Los resultados de la mala configuración de la voluntad popular saltan a la vista. Incluso los observadores poco atentos empiezan a darse cuenta de que se están produciendo graves discriminaciones entre los españoles. Las papeletas de voto no tienen el mismo valor en unos sitios y en otros. Se ha convertido en papel mojado la bella proclamación del artículo 139.1 de la Constitución: “Todos los españoles tienen los mismos derechos y obligaciones en cualquier parte del territorio del Estado”.

Y sin pretensiones de una enumeración exhaustiva, hemos de señalar la ineficacia normativa, en determinados lugares, del artículo 3.1 de nuestra Constitución: “El castellano es la lengua española oficial del Estado. Todos los españoles tienen el deber de conocerla y el derecho de usarla”.

Con una notable ignorancia de lo que es Cataluña y de lo que es el País Vasco, los políticos con poder se lanzaron, desde el inicio de la Transición, a reestructurar la organización territorial de España. Y se aprobó el Título VIII de la Constitución, dejando abiertas las puertas para que los independentistas amenazaran un día con utilizarlas. Se pecó de falta de conocimiento y de ingenuidad.

Ante el panorama de incógnitas que nos acucian, hay que reaccionar con los instrumentos que nos proporciona el texto constitucional. Debemos apostar por una democracia capaz de defenderse a sí misma. Y si el artículo 150.2 admite la posibilidad de que el Estado transfiera o delegue en las Comunidades Autónomas facultades correspondientes a materias de titularidad estatal, esa transferencia o delegación es susceptible de un recorrido en sentido inverso, o sea recuperando el Estado las facultades que le son propias.

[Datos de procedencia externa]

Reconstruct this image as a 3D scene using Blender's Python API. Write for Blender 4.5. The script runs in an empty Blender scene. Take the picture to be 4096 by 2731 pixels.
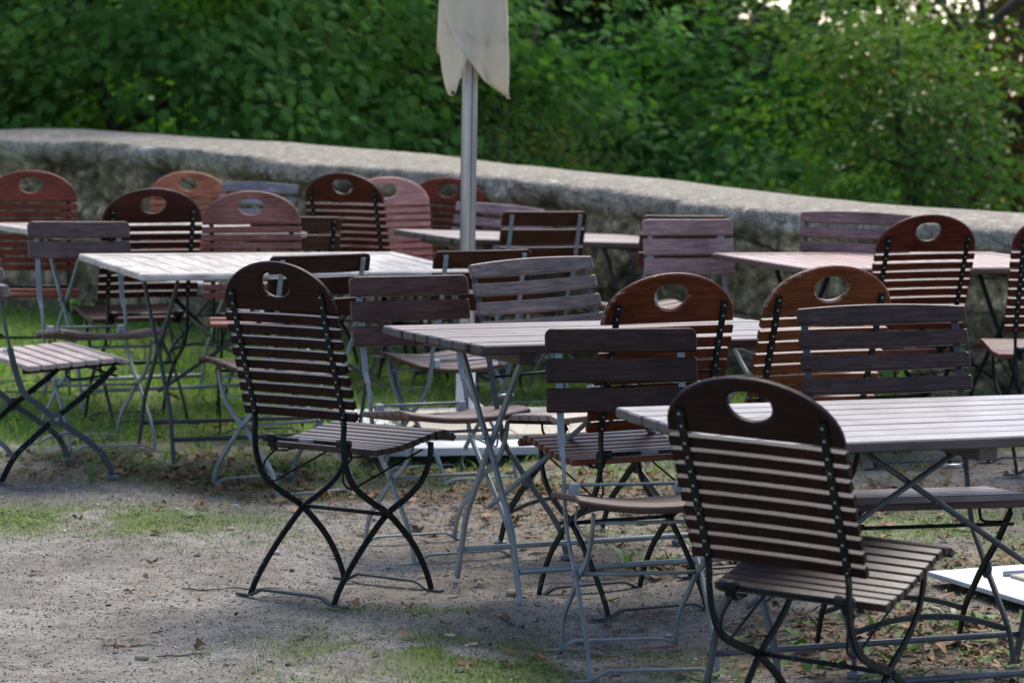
import bpy, math, random
import numpy as np
from mathutils import Vector, Matrix, noise as mnoise

random.seed(7); RNG = np.random.default_rng(7)
SC = bpy.context.scene
COL = SC.collection
R = math.radians

# ------------------------------------------------------------------ mesh helpers
class MB:
    """collects shapes and links them as ONE mesh object"""
    def __init__(s): s.v = []; s.f = []; s.sm = []
    def add(s, vs, fs, smooth=False):
        o = len(s.v); s.v += [tuple(p) for p in vs]
        s.f += [tuple(i + o for i in f) for f in fs]; s.sm += [smooth] * len(fs)
    def loft(s, rings, cap=True, smooth=False, closed=True):
        n = len(rings[0]); vs = [p for r in rings for p in r]; fs = []
        m = n if closed else n - 1
        for i in range(len(rings) - 1):
            for j in range(m):
                a = i * n + j; b = i * n + (j + 1) % n
                fs.append((a, b, b + n, a + n))
        if cap:
            fs.append(tuple(range(n - 1, -1, -1))); fs.append(tuple(range((len(rings) - 1) * n, len(rings) * n)))
        s.add(vs, fs, smooth)
    def tube(s, pts, r, seg=8, cap=True):
        pts = [Vector(p) for p in pts]; rings = []; prev = None
        for i, p in enumerate(pts):
            t = (pts[min(i + 1, len(pts) - 1)] - pts[max(i - 1, 0)]).normalized()
            if prev is None: a = t.orthogonal().normalized()
            else: a = (prev - t * prev.dot(t)).normalized()
            prev = a; b = t.cross(a)
            rr = r[i] if isinstance(r, (list, tuple)) else r
            rings.append([p + (a * math.cos(2 * math.pi * k / seg) + b * math.sin(2 * math.pi * k / seg)) * rr for k in range(seg)])
        s.loft(rings, cap, True)
    def bar(s, pts, side, ws, wn, ch=.0012):
        """flat bar along pts; ws = size along `side`, wn = size across"""
        pts = [Vector(p) for p in pts]; rings = []; n0 = len(pts)
        for i, p in enumerate(pts):
            t = (pts[min(i + 1, n0 - 1)] - pts[max(i - 1, 0)]).normalized()
            sd = side[i] if isinstance(side, list) else side
            sd = Vector(sd); sd = (sd - t * sd.dot(t)).normalized(); n = t.cross(sd)
            a, b = ws / 2, wn / 2; c = min(ch, a * .6, b * .6)
            rings.append([p + sd * x + n * y for x, y in ((-a + c, -b), (a - c, -b), (a, -b + c), (a, b - c), (a - c, b), (-a + c, b), (-a, b - c), (-a, -b + c))])
        s.loft(rings)
    def slat(s, c, ax, u, n, L, w, t, bev=.003, bow=0.0, crown=0.0, seg=1):
        """board: centre c, length L along ax, width w along u, thickness t along n; softened edges. bow bends it along n, crown arches its +u edge"""
        c = Vector(c); ax = Vector(ax).normalized(); u = Vector(u).normalized(); n = Vector(n).normalized()
        rings = []; N = max(1, seg)
        st = [(-L / 2, 1), (-L / 2 + bev, 0)] + [(-L / 2 + bev + (L - 2 * bev) * k / N, 0) for k in range(1, N)] + [(L / 2 - bev, 0), (L / 2, 1)]
        for x, e in st:
            a, b = w / 2 - e * bev, t / 2 - e * bev; q = min(bev, a * .5, b * .5)
            k = (2 * x / L) ** 2
            off = n * (bow * (k - 0.33)); up = crown * (1 - k)
            rings.append([c + ax * x + off + u * (y + (up if y > 0 else 0)) + n * z for y, z in
                          ((-a + q, -b), (a - q, -b), (a, -b + q), (a, b - q), (a - q, b), (-a + q, b), (-a, b - q), (-a, -b + q))])
        s.loft(rings)
    def disc(s, c, n, r, h, seg=10, top=.7):
        c = Vector(c); n = Vector(n).normalized(); a = n.orthogonal().normalized(); b = n.cross(a)
        s.loft([[c + n * z + (a * math.cos(2 * math.pi * k / seg) + b * math.sin(2 * math.pi * k / seg)) * rr for k in range(seg)] for z, rr in ((0, r), (h * .6, r), (h, r * top))])
    def build(s, name, m, parent=None, col=None):
        me = bpy.data.meshes.new(name); me.from_pydata(s.v, [], s.f); me.materials.append(m)
        me.polygons.foreach_set('use_smooth', s.sm); me.update()
        o = bpy.data.objects.new(name, me); COL.objects.link(o)
        if parent: o.parent = parent
        if col: o.color = col
        return o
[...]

Y es competencia exclusiva del Estado, según el artículo 149.30 de la Constitución, dictar las normas básicas sobre la educación, regulada en el artículo 27, donde se precisa en su apartado 8 que “los poderes inspeccionarán y homologarán el sistema educativo para garantizar el cumplimiento de las leyes”. Fue un error quitar importancia a la enseñanza que se impartiría en las distintas zonas de España. Salvo que el Estado asuma la inspección y homologación que le corresponde, la sociedad española se integrará con ciudadanos a los que se dieron en las aulas escolares versiones distintas de la historia de España, y en las que se supervaloraron los entornos territoriales próximos y se infravaloraron, o desconocieron, los monumentos históricos de otras regiones peninsulares. Y no se tendrá en cuenta lo que se proclamó el año 1812 en Cádiz: “El plan general de enseñanza será uniforme en todo el reino, debiendo explicarse la Constitución política de la Monarquía en todas las universidades y establecimientos literarios, donde se enseñen las ciencias eclesiásticas y políticas”.

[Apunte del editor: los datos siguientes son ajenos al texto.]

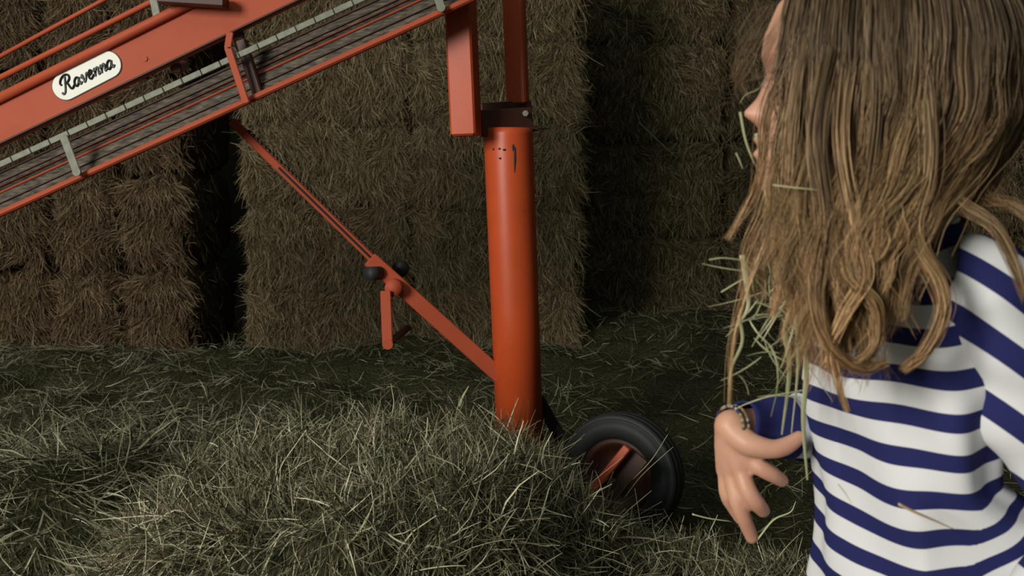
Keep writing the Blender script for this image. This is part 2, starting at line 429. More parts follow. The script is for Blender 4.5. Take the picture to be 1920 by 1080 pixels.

En esa enseñanza que debería ser uniforme en todas las zonas de España, hay que recordar la vigencia de unos principios que dan fundamento y razón de ser a las normas constitucionales concretas. Así lo afirmó el Tribunal Constitucional en su sentencia sobre la ley de partidos políticos.

Repito: la democracia capaz de defenderse a sí misma. Una interesante resolución del Tribunal Europeo de Derechos Humanos (Eike Erdel contra Alemania, 2007) ha estimado que son suficientes las sospechas de que alguien puede atentar contra el orden democrático -dudas, desconfianza y recelos de una Oficina Federal- para aplicar al sospechoso la dureza de la ley. Confiemos, pues, en que Batasuna no será allí amparada.

No es la primera vez que escribo sobre la reforma de la Constitución. Me causó inquietud el Decreto de 18 de marzo de 1977, dictado para las elecciones del 15-J y mi crítica apareció en las páginas de los periódicos. Esa fórmula electoral -presentada como provisional y sólo para los primeros comicios democráticos- fue acogida en la ley de 1985. También me atreví a denunciar públicamente y por escrito los cambios en el modo de elección de los vocales del Consejo General del Poder Judicial. La diferencia entre aquellas observaciones mías de tiempos lejanos y las que ahora reitero es que ya no soy una voz solitaria sino que muchos se están manifestando a favor de la reforma del Ordenamiento jurídico. Espero que no sigamos clamando en el desierto.